В «Хулио Хуренито» Эренбург не противопоставлял Запад идеализированной России; ни то, ни другое не вызывает у него восторга. В конце романа его вымышленный повествователь, ученик Хуренито Илья Эренбург, покидает Россию и возвращается в Европу, чтобы написать предлагаемую читателю книгу. Вместе с другими учениками (Хуренито умер) он предпочитает покинуть «чистилище революции» и возвратиться в «уютненький ад» Европы. И хотя Эренбург не смягчает своей иронии, когда вновь попадает в Европу, в его описании путешествия на Запад, которое является «одной, непрерывной демонстрацией торжества мира, порядка, благоразумия, цивилизации»[179] ощущается искреннее облегчение. Пусть Европа далека от совершенства, Европа — то место, где Илья Эренбург предпочитает осесть.
Глава 5
Писатель в двух мирах
Если до и сразу после революции политическим центром русской эмиграции был Париж, то в начале двадцатых годов ее литературным центром стал Берлин. Пока советскому правительству все еще приходилось налаживать отношения с Францией и Англией, Веймарская республика, как только окончилась гражданская война и началась ленинская новая экономическая политика, охотно установила с Москвой дружеские связи.
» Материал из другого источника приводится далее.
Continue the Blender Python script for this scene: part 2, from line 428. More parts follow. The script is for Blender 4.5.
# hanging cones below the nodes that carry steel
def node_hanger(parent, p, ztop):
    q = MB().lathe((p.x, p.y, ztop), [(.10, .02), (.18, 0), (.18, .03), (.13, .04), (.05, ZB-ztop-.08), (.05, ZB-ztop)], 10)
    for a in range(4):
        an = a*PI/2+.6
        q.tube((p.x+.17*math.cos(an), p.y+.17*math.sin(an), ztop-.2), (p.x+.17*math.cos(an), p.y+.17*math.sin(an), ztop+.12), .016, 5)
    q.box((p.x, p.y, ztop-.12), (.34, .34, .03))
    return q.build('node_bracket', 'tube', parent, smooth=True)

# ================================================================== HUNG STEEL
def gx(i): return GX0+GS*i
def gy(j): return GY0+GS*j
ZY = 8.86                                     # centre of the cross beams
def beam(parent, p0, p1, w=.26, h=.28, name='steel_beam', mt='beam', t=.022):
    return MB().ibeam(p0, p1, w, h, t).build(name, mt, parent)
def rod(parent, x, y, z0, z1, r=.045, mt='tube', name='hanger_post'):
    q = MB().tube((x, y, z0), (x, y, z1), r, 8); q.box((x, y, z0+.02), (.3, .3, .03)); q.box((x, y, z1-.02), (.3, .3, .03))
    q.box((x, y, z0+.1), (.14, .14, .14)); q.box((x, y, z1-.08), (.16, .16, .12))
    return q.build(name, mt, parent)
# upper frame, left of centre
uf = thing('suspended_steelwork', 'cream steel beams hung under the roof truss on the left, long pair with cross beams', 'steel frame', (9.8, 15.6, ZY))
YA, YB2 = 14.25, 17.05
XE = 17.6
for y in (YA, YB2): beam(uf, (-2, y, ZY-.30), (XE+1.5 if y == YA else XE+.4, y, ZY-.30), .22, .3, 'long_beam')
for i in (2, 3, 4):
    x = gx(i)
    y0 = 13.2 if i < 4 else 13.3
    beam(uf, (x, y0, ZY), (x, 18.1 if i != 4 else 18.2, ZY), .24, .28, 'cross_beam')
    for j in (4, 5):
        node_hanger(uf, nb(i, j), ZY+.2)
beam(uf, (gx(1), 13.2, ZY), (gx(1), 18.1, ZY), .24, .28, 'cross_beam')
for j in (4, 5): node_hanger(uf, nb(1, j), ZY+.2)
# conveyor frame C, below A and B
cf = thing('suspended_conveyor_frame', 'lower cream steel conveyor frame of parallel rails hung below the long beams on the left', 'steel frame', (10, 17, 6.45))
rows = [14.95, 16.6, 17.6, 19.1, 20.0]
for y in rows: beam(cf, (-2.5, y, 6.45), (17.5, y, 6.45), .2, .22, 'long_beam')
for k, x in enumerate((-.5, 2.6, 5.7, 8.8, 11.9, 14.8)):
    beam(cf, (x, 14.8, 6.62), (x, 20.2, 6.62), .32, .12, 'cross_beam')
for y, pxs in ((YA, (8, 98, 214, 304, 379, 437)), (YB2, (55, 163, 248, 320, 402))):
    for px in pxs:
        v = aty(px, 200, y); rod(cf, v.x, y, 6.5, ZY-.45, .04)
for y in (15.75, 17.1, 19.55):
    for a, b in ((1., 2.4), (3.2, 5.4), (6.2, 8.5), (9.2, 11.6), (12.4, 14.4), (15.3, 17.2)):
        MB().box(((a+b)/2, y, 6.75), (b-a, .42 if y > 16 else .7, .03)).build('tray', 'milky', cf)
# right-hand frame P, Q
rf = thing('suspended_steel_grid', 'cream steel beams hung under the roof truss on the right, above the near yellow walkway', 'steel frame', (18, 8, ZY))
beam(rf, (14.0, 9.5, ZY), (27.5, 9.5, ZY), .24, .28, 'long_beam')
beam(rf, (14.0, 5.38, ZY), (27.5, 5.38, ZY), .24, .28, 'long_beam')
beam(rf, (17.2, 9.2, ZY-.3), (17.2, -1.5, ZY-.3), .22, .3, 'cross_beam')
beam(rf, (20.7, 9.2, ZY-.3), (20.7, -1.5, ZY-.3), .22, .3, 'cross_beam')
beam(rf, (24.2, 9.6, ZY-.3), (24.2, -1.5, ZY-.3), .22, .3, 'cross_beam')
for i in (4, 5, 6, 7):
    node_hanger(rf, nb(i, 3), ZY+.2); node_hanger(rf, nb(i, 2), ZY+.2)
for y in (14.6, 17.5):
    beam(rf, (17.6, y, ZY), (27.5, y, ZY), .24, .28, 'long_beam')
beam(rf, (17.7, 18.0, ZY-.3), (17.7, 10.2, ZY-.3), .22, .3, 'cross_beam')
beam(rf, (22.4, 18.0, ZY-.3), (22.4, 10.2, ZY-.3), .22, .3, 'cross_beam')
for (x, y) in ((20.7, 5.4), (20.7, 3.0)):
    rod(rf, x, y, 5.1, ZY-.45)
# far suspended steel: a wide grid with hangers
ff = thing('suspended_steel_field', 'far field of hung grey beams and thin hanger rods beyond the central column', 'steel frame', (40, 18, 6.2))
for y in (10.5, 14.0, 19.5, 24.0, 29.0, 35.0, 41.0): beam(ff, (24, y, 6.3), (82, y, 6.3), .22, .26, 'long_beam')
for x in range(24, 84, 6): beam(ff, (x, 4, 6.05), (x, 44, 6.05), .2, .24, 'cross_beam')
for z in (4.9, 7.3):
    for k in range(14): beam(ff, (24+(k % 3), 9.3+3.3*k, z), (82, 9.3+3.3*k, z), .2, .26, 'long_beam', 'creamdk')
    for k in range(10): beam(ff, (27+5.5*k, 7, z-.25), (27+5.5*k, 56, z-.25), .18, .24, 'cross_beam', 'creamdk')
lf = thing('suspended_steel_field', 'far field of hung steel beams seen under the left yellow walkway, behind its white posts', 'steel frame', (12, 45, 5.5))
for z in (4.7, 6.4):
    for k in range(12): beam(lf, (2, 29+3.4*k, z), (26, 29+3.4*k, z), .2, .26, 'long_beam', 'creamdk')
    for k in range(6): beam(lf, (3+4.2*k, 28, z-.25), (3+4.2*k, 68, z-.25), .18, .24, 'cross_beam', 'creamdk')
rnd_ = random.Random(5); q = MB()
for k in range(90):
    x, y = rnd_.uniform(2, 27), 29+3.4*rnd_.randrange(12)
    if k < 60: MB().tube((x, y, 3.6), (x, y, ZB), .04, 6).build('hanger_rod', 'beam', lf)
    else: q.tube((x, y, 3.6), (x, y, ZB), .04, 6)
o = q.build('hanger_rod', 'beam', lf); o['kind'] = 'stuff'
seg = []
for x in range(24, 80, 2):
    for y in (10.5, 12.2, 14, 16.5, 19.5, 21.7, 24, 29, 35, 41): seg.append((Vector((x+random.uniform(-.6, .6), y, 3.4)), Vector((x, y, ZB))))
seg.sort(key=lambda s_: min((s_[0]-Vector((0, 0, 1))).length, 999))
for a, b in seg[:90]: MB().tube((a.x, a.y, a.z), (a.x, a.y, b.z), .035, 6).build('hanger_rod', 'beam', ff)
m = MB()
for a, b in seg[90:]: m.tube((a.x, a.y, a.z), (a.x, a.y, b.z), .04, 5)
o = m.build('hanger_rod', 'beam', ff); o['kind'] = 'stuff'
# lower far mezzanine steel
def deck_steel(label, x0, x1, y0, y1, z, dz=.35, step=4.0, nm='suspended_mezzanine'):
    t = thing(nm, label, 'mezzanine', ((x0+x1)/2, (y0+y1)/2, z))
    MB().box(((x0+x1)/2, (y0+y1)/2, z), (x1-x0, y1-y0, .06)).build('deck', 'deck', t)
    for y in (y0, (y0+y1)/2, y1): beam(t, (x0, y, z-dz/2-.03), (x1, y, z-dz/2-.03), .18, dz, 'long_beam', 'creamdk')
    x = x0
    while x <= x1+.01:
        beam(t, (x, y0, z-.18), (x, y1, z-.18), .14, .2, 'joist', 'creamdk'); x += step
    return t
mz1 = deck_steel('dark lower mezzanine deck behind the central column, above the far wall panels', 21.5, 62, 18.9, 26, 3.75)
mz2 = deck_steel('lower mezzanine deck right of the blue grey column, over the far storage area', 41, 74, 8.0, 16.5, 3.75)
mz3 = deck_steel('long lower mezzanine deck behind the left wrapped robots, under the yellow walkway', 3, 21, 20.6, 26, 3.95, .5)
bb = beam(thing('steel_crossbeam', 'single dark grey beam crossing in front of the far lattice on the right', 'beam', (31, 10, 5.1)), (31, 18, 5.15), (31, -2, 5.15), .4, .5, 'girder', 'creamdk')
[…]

Обладателям советского паспорта — как, например, Эренбургу и его жене — въезд в Германию был открыт. Более того, высокая инфляция и сравнительно низкие цены благоприятствовали развитию книгоиздательского дела. В 1922 году в Берлине существовало уже целых тридцать русскоязычных издательств, и по числу выпускаемой ими продукции они соперничали с немецкими. Издатели русских книг работали не только на эмигрантскую аудиторию. Многие поддерживали непосредственные отношения с советскими писателями, и значительное число книг, печатавшихся на Западе, вплоть до 1925 года свободно продавалось в России. В то же самое время ряд советских писателей — Борис Пастернак, Владимир Маяковский, Сергей Есенин — наезжали в Берлин, участвовали в его богатой культурной жизни и открыто встречались с собратьями по перу, эмигрировавшими туда из России.